Vocabulary and forms

IcelandicGlossNote
það rignirit's rainingdummy það; verb rigna
það snjóarit's snowingverb snjóa
það er kaltit's cold (ambient)weather, not personal
það er sólit's sunnysól (kvk) = sun
mér er kaltI'm colddative experiencer; never ég er kaldur
mér er heittI'm hotsame dative frame
mér leiðistI'm boredimpersonal; mér dative
hönd (kvk)handdat.pl. höndunum (after á)
húfa (kvk)hat / beaniehúfan þín = your hat
ætla að + inf.to be going toætlarðu = ætlar þú
eiga að + inf.to be supposed toþað á að rigna (forecast)
verðato become / will beþað verður kalt (future-by-present)
gönguferð (kvk)hike, walkfara í gönguferð
helgi (kvk)weekendacc. helgina (um helgina); no ö
á morguntomorrowfixed phrase
klæða sigto dress (oneself)imperative klæddu þig vel

Things English speakers get wrong here

❌ Ég er kaldur.

Means 'I am a cold person / my body is physically cold (as an object)' — not the feeling. For the sensation use the dative.

✅ Mér er kalt.

I'm cold. (the dative-experiencer frame)

❌ Himinninn rignir. / Ég rigni.

Weather verbs already have their subject (dummy það) — you can't add 'the sky' or 'I' as the rainer.

✅ Það rignir.

It's raining.

❌ Ég vil fara í gönguferð á morgun (for a plan).

vilja ('want') states a wish, not a plan; for 'going to' use ætla að.

✅ Ég ætla að fara í gönguferð á morgun.

I'm going to go for a hike tomorrow.

❌ um helgin / á laugardagur

No case on the noun after um/á — these prepositions take the accusative definite form.
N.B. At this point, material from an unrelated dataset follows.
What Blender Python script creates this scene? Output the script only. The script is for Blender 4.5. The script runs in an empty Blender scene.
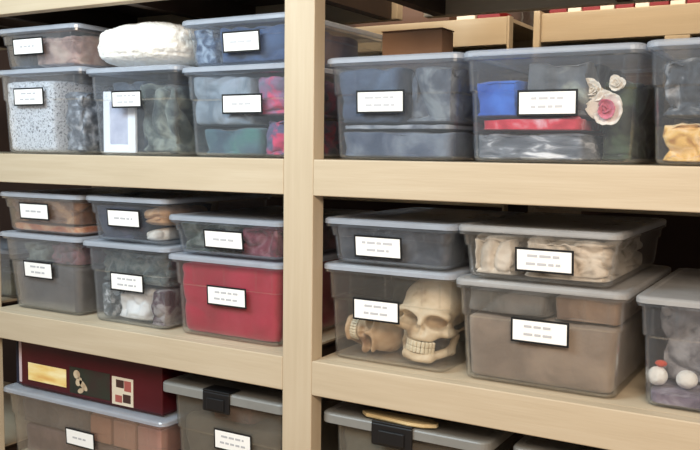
import bpy, bmesh, math, random
import numpy as np
from mathutils import Matrix, Vector, noise

sc = bpy.context.scene
COL = sc.collection

# ---------------------------------------------------------------- camera
cam_d = bpy.data.cameras.new('camera')
cam = bpy.data.objects.new('camera', cam_d)
COL.objects.link(cam)
YAW, PITCH, ROLL = -0.52788, 0.086939, 0.012449
fwd = Vector((math.sin(YAW) * math.cos(PITCH), math.cos(YAW) * math.cos(PITCH), -math.sin(PITCH)))
rgt = Vector((math.cos(YAW), -math.sin(YAW), 0))
upv = rgt.cross(fwd)
c_, s_ = math.cos(ROLL), math.sin(ROLL)
r2 = c_ * rgt + s_ * upv
u2 = -s_ * rgt + c_ * upv
M4 = Matrix((r2, u2, -fwd)).transposed().to_4x4()
M4.translation = Vector((1.22641, -1.76734, 0.02218))
cam.matrix_world = M4
cam_d.sensor_width = 36
cam_d.lens = 850 * 36 / 700
cam_d.clip_start = 0.05
sc.camera = cam

# ---------------------------------------------------------------- world, lights, exposure
w = bpy.data.worlds.new('world')
sc.world = w
w.use_nodes = True
w.node_tree.nodes['Background'].inputs[0].default_value = (1.0, 0.96, 0.92, 1)
w.node_tree.nodes['Background'].inputs[1].default_value = 0.27
sc.view_settings.view_transform = 'Standard'
sc.view_settings.look = 'None'
sc.view_settings.gamma = 1
sc.view_settings.exposure = 0.0
sc.cycles.transparent_max_bounces = 40
sc.cycles.max_bounces = 10


def area_light(name, loc, target, sx, sy, power, color):
    d = bpy.data.lights.new(name, 'AREA')
    d.shape = 'RECTANGLE'
    d.size, d.size_y = sx, sy
    d.energy = power
    d.color = color
    o = bpy.data.objects.new(name, d)
    COL.objects.link(o)
    o.location = loc
    o.rotation_euler = (Vector(target) - Vector(loc)).to_track_quat('-Z', 'Y').to_euler()
    return o


# two fluorescent troffers in the aisle ceiling: a cool one on the left, a warmer one on the right
area_light('overhead_light', (-0.6, -1.6, 1.14), (-0.5, 0, 0.1), 1.4, 0.6, 56, (0.74, 0.91, 1.0))
area_light('overhead_light', (1.9, -2.5, 1.12), (0.9, 0, -0.4), 1.4, 0.6, 92, (1.0, 0.82, 0.64))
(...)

✅ um helgina / á laugardaginn

this weekend / on Saturday (accusative)

Key Takeaways

  • Weather verbs take a meaningless dummy það as subject — það rignir, það er kalt — and you must not add a real subject.
  • Your personal feeling of cold is mér er kalt: the experiencer is dative (mér, þér, honum), the verb is just er, and there is no nominative. Never ég er kaldur.
  • Contrast það er kalt (the world is cold) with mér er kalt (I feel cold) — same word kalt, completely different grammar.
  • For plans use ætla að + infinitive; for forecasts eiga að + infinitive; for scheduled futures just the present (það verður kalt). Icelandic has no "will" auxiliary.
  • Time chunks take the accusative: um helgina, á laugardaginn, plus the fixed á morgun.